Swift is golden on ‘Red (Taylor’s Version)’

Singer Taylor Swift released Red (Taylor’s Version), the second of her re-recorded albums, on Nov. 12. The Sidekick editor-in-chief Anjali Krishna writes about how the album is different from the first recording and why it doesn’t have the same impact as the original from 11 years ago.

Avani Munji

Singer Taylor Swift released Red (Taylor’s Version), the second of her re-recorded albums, on Nov. 12. The Sidekick editor-in-chief Anjali Krishna writes about how the album is different from the first recording and why it doesn’t have the same impact as the original from 11 years ago.

Anjali Krishna, Executive Editor-in-Chief

Taylor Swift never forgets a thing. Not her scarf, left in an ex’s drawer with other things long passed, not the note on the door with a joke she made and not a new guy pulling out a chair for her on the first date.

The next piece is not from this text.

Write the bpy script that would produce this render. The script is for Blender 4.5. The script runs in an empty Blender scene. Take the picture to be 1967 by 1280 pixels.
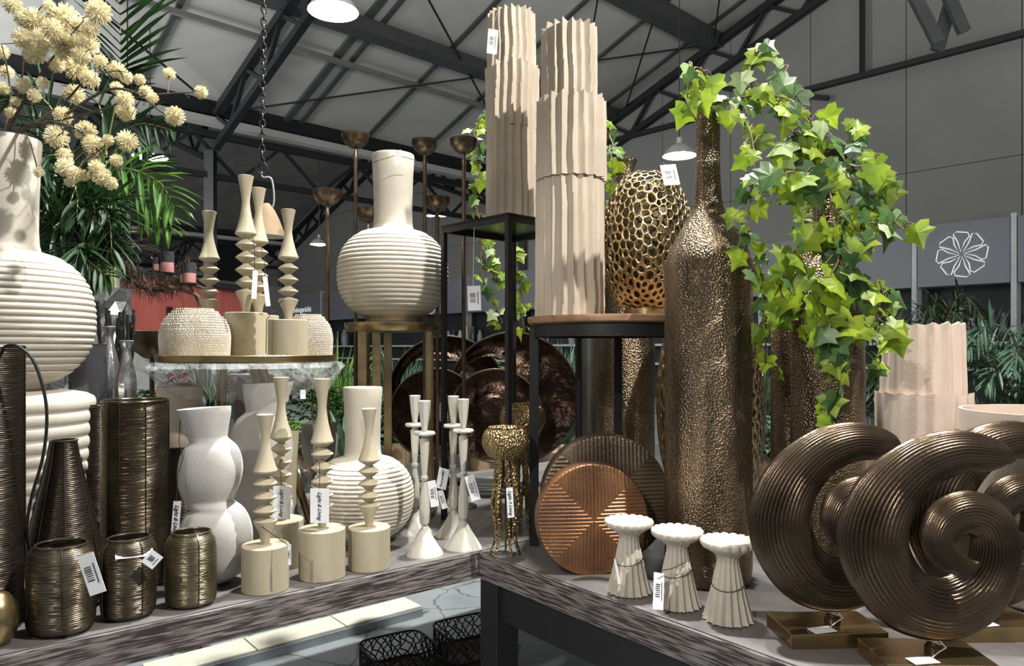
import bpy, bmesh, math, random
from mathutils import Vector, Matrix, noise
PI = math.pi
random.seed(7)
W, H, F, HOR, EYE = 1967, 1280, 1400.0, 670.0, 1.35
SC = bpy.context.scene
COL = SC.collection

# ---------------------------------------------------------------- camera, world, lights, exposure
cd = bpy.data.cameras.new('camera'); cam = bpy.data.objects.new('camera', cd); COL.objects.link(cam)
cd.sensor_width = 36; cd.lens = 36 * F / W; cd.shift_y = (HOR - H / 2) / W; cd.clip_start = 0.05; cd.clip_end = 200
cam.location = (0, 0, EYE); cam.rotation_euler = (PI / 2, 0, 0)
SC.camera = cam
wd = bpy.data.worlds.new('world'); SC.world = wd; wd.use_nodes = True
bg = wd.node_tree.nodes['Background']; bg.inputs[0].default_value = (.90, .93, .96, 1); bg.inputs[1].default_value = .42
SC.view_settings.view_transform = 'Standard'; SC.view_settings.look = 'None'
SC.view_settings.gamma = 1; SC.view_settings.use_curve_mapping = False
SC.view_settings.exposure = 0.2

def spot(name, loc, target, power, size=.06, cone=60, blend=.5, col=(1, .95, .88)):
    l = bpy.data.lights.new(name, 'SPOT'); l.energy = power; l.spot_size = math.radians(cone); l.spot_blend = blend
    l.shadow_soft_size = size; l.color = col
    o = bpy.data.objects.new(name, l); COL.objects.link(o); o.location = loc
    o.rotation_euler = (Vector(target) - Vector(loc)).to_track_quat('-Z', 'Y').to_euler(); return o
def area(name, loc, target, power, sx, sy, col=(1, 1, 1)):
    l = bpy.data.lights.new(name, 'AREA'); l.energy = power; l.shape = 'RECTANGLE'; l.size = sx; l.size_y = sy; l.color = col
    o = bpy.data.objects.new(name, l); COL.objects.link(o); o.location = loc
    o.rotation_euler = (Vector(target) - Vector(loc)).to_track_quat('-Z', 'Y').to_euler(); return o
spot('track_spot_right', (1.55, .85, 3.7), (-.1, 2.4, 1.3), 520, .03, 85, .4)
spot('track_spot_left', (-1.5, -.7, 3.5), (-.3, 2.1, 1.0), 85, .04, 80, .5)
spot('track_spot_back', (-.3, 4.6, 4.6), (.6, 2.0, 1.2), 95, .06, 90, .5)
spot('track_spot_front', (-1.1, -1.0, 2.7), (.55, 1.75, .85), 170, .03, 44, .5)
area('added_ceiling_fill', (1.5, 5.2, 4.9), (1.5, 5.6, 12), 1150, 10, 1.6, (1, .99, .94))  # added fill above the frame to brighten the ceiling, no real fixture
area('added_wall_fill', (9.5, 6.5, 3.2), (8, 15.5, 6.2), 90, 3, 3, (.95, .97, 1))  # added fill beyond the right edge, brightens the back wall
area('added_far_bay_fill', (-13, 8, 3.5), (-8, 24, 7), 1300, 5, 3, (.97, .98, 1))  # added fill beyond the left edge for the far roof bays
spot('added_plant_fill', (.2, 2.6, 5.2), (.2, 5.2, .8), 1500, .1, 140, .6, (.97, 1, .96))  # added unseen spot that lifts the dark background plants

# ---------------------------------------------------------------- helpers
def P(px, py, Y): return Vector(((px - W / 2) / F * Y, Y, EYE - (py - HOR) / F * Y))
def S(n, Y): return n / F * Y
TZ = 0.75
MATS = {}
def mat(name, col, rough=.6, metal=0.0, col2=None, ns=6.0, nd=4, bump=0.0, bs=60.0, kind='noise', bd=.004, stretch=(1, 1, 1),
        bstretch=(1, 1, 1), lo=.35, hi=.65, trans=0.0, emit=None, es=0, alpha=1.0, transm=0, rvar=0, coat=0):
    if name in MATS: return MATS[name]
    m = bpy.data.materials.new(name); m.use_nodes = True; nt = m.node_tree; N = nt.nodes; L = nt.links
    b = N['Principled BSDF']; out = N['Material Output']
    b.inputs['Roughness'].default_value = rough; b.inputs['Metallic'].default_value = metal
    b.inputs['Alpha'].default_value = alpha; b.inputs['Transmission Weight'].default_value = transm
    b.inputs['Coat Weight'].default_value = coat
    tc = N.new('ShaderNodeTexCoord')
    def mp(st):
        x = N.new('ShaderNodeMapping'); x.inputs['Scale'].default_value = st; L.new(tc.outputs['Object'], x.inputs[0]); return x.outputs[0]
    if col2 is None: col2 = tuple(c * .82 for c in col)
    nz = N.new('ShaderNodeTexNoise'); nz.inputs['Scale'].default_value = ns; nz.inputs['Detail'].default_value = nd; L.new(mp(stretch), nz.inputs['Vector'])
    cr = N.new('ShaderNodeValToRGB'); cr.color_ramp.elements[0].position = lo; cr.color_ramp.elements[1].position = hi
    cr.color_ramp.elements[0].color = (*col2, 1); cr.color_ramp.elements[1].color = (*col, 1)
    L.new(nz.outputs['Fac'], cr.inputs[0]); L.new(cr.outputs[0], b.inputs['Base Color'])
    if rvar:
        mr = N.new('ShaderNodeMapRange'); mr.inputs[3].default_value = rough - rvar; mr.inputs[4].default_value = rough + rvar
        L.new(nz.outputs['Fac'], mr.inputs[0]); L.new(mr.outputs[0], b.inputs['Roughness'])
    if bump:
        if kind == 'voronoi': t = N.new('ShaderNodeTexVoronoi'); o = 'Distance'
        elif kind == 'smoothv': t = N.new('ShaderNodeTexVoronoi'); t.feature = 'SMOOTH_F1'; o = 'Distance'
        else: t = N.new('ShaderNodeTexNoise'); t.inputs['Detail'].default_value = 5; o = 'Fac'
        t.inputs['Scale'].default_value = bs; L.new(mp(bstretch), t.inputs['Vector'])
        bp = N.new('ShaderNodeBump'); bp.inputs['Strength'].default_value = bump; bp.inputs['Distance'].default_value = bd
        L.new(t.outputs[o], bp.inputs['Height']); L.new(bp.outputs[0], b.inputs['Normal'])
    if emit: b.inputs['Emission Color'].default_value = (*emit, 1); b.inputs['Emission Strength'].default_value = es
    if trans:
        tr = N.new('ShaderNodeBsdfTranslucent'); L.new(cr.outputs[0], tr.inputs[0]); mx = N.new('ShaderNodeMixShader'); mx.inputs[0].default_value = trans
        L.new(b.outputs[0], mx.inputs[1]); L.new(tr.outputs[0], mx.inputs[2]); L.new(mx.outputs[0], out.inputs[0])
    MATS[name] = m; return m

class MB:
    def __init__(s): s.v = []; s.f = []
    def add(s, vs, fs):
        n = len(s.v); s.v += [tuple(v) for v in vs]; s.f += [tuple(i + n for i in f) for f in fs]; return s
    def lathe(s, prof, seg=48, c=(0, 0, 0), sx=1, sy=1, mod=None, cap=(True, False), rot=0):
        vs = []; fs = []
        for i, (r, z) in enumerate(prof):
            for k in range(seg):
                t = rot + 2 * PI * k / seg; rr, zz = (r, z) if mod is None else mod(t, i, r, z)
                vs.append((c[0] + rr * math.cos(t) * sx, c[1] + rr * math.sin(t) * sy, c[2] + zz))
        n = len(prof)
        for i in range(n - 1):
            for k in range(seg):
                k2 = (k + 1) % seg; fs.append((i * seg + k, i * seg + k2, (i + 1) * seg + k2, (i + 1) * seg + k))
        if cap[0]: fs.append(tuple(range(seg - 1, -1, -1)))
        if cap[1]: fs.append(tuple((n - 1) * seg + k for k in range(seg)))
        return s.add(vs, fs)
    def box(s, c, d, m=None):
        x, y, z = d[0] / 2, d[1] / 2, d[2] / 2
        vs = [Vector((a * x, b * y, e * z)) for a in (-1, 1) for b in (-1, 1) for e in (-1, 1)]
        if m is not None: vs = [m @ v for v in vs]
        vs = [v + Vector(c) for v in vs]
        return s.add(vs, [(0, 1, 3, 2), (4, 6, 7, 5), (0, 4, 5, 1), (2, 3, 7, 6), (0, 2, 6, 4), (1, 5, 7, 3)])
    def beam(s, a, b, w, h, up=(0, 0, 1)):
        a = Vector(a); b = Vector(b); d = (b - a); L = d.length; d.normalize(); u = Vector(up)
        if abs(d.dot(u)) > .98: u = Vector((1, 0, 0))
        x = d.cross(u).normalized(); z = x.cross(d).normalized()
        m = Matrix((x, d, z)).transposed()
        return s.box((a + b) / 2, (w, L, h), m)
    def tube(s, pts, r, seg=8, closed=False, sq=1.0):
        pts = [Vector(p) for p in pts]; n = len(pts)
        if not hasattr(r, '__len__'): r = [r] * n
        vs = []; fs = []; pu = None
        for i, p in enumerate(pts):
            if closed: t = pts[(i + 1) % n] - pts[i - 1]
            else: t = pts[min(i + 1, n - 1)] - pts[max(i - 1, 0)]
            if t.length < 1e-9: t = Vector((0, 0, 1))
            t.normalize()
            if pu is None: pu = Vector((0, 0, 1)) if abs(t.z) < .9 else Vector((1, 0, 0))
            u = (pu - t * pu.dot(t))
            if u.length < 1e-6: u = t.orthogonal()
            u.normalize(); w = t.cross(u); pu = u
            for k in range(seg):
                a = 2 * PI * k / seg; vs.append(p + (u * math.cos(a) + w * math.sin(a) * sq) * r[i])
        m = n if closed else n - 1
        for i in range(m):
            j = (i + 1) % n
            for k in range(seg):
                k2 = (k + 1) % seg; fs.append((i * seg + k, i * seg + k2, j * seg + k2, j * seg + k))
        if not closed: fs.append(tuple(range(seg - 1, -1, -1))); fs.append(tuple((n - 1) * seg + k for k in range(seg)))
        return s.add(vs, fs)
    def sphere(s, c, r, seg=16, rings=8):
        if not hasattr(r, '__len__'): r = (r, r, r)
        vs = []; fs = []
        for i in range(rings + 1):
            a = PI * i / rings
            for k in range(seg):
                t = 2 * PI * k / seg; vs.append((c[0] + r[0] * math.sin(a) * math.cos(t), c[1] + r[1] * math.sin(a) * math.sin(t), c[2] - r[2] * math.cos(a)))
        for i in range(rings):
            for k in range(seg):
                k2 = (k + 1) % seg; fs.append((i * seg + k, i * seg + k2, (i + 1) * seg + k2, (i + 1) * seg + k))
        return s.add(vs, fs)
    def mesh(s, name, smooth=40):
        me = bpy.data.meshes.new(name); me.from_pydata(s.v, [], s.f); me.update()
        if smooth:
            me.polygons.foreach_set('use_smooth', [True] * len(me.polygons)); me.set_sharp_from_angle(angle=math.radians(smooth))
        return me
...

In her original Red, Swift draws on her ability to pinpoint these moments, the ones of collapse or brightness, with painstaking exactness. It is a relationship in retrospect – current heartbreak on full display. Red (Taylor’s Version), the second of her re-recorded albums, is less precipitous; less heartache, more explanation. There is no longer a nostalgic, achy feeling of confusion and misery, and her vengeful moments and witty one liners come off less cutting for it. 

Red, listened to in order, allows a realization: each track adds up to the story told in “All Too Well (10 Minute Version).” It is sped up and from the get-go, less sad. For fans of Swift, it holds possibilities for years of analysis.  

For fans of her lyricism, it has “You kept me like a secret, but I kept you like an oath” and “Just between us, did the love affair maim you too?” Gems like this are sprinkled throughout as she decimates an ex, taking it from a tone of heartbreak to one of utter outrage. It is too personal to be anything more than that, and the speculation about her personal life emerging from the more definable moments overtakes the feeling of reminiscence in “there we are again in the middle of the night / We’re dancing ’round the kitchen in the refrigerator light.” Even 10 years later, the hurt is still there.

But the youth in Swift’s voice is lost, and so is the grit that came along with 2012 sound quality. Her pop tracks lose their charm with that, and they don’t feel like respites to the fitting wistfulness of the album, or part of the wild slew of emotions Swift was feeling when she wrote the record originally, but rather beneath her ability.

The cool millennial vibe that is lost in “22,” appears, oddly enough, in “Nothing New,” one of Swift’s best tracks to date. She’s 32 when she sings it, but “How can a person know everything / at 18 and nothing at 22?” feels painfully young. It is ironic to hear her trade prescient verses with indie pop phenom Phoebe Bridgers after Swift’s 2016 scandals, wondering “if they’ll miss me / Once they drive me out.” 

Though the new production fails to convey emotion in parts, the title track, “Treacherous” and “The Last Time” turn into experiences: heady indunations of sound. It feels like Swift is into it, and the greater backing vocals in “Treacherous” impose an intoxication into the track. As “two headlights shine through the sleepless night / and I will get you, get you alone,” Swift zones in masterfully. What could have come off excessive in an attempt to feel sensational, (as in “The Way I Loved You” and “Love Story” in her first rerecording) stays muted in both tracks. 

“State of Grace” and “Holy Ground”, both quintessentially Swiftian tracks, are the opposite. Swift’s voice is too loud and the backing drums too inebriating. Though she screams with just the right amount of devotion, her hopeful lyrics (“Mosaic broken hearts / But this love is brave and wild”) are drowned out. “Holy Ground,” is slowed down, and the rushing feeling of a new relationship, the one she captured in the original, is lost.

Much of her anger is now spitting as she replicates resentment that doesn’t feel natural. But on the final verse of “Sad Beautiful Tragic,” groaning background vocals compete with her voice. As she forces “Would you just try to listen?”, it’s like Swift is begging right in front of us.

In her original Red, when Swift proclaimed “This is a golden age of something good and right and real,” we were all rather confused. When she wrote her original Red, Swift was 22, heartbroken and growing into superstardom. Love, for her, was devastating, torrential and all-consuming. What exactly is so good and right and real in her relationships falling apart and breaking wide open in front of the world? 

In Taylor’s Version, we know exactly what she means; we know she’s been through her heartbreaks and now has her fairytale ending. As she said on Lover, “I used to think love would be burning red / but it’s golden.” And where she should be, and where she shouldn’t, Swift burns golden on Red (Taylor’s Version).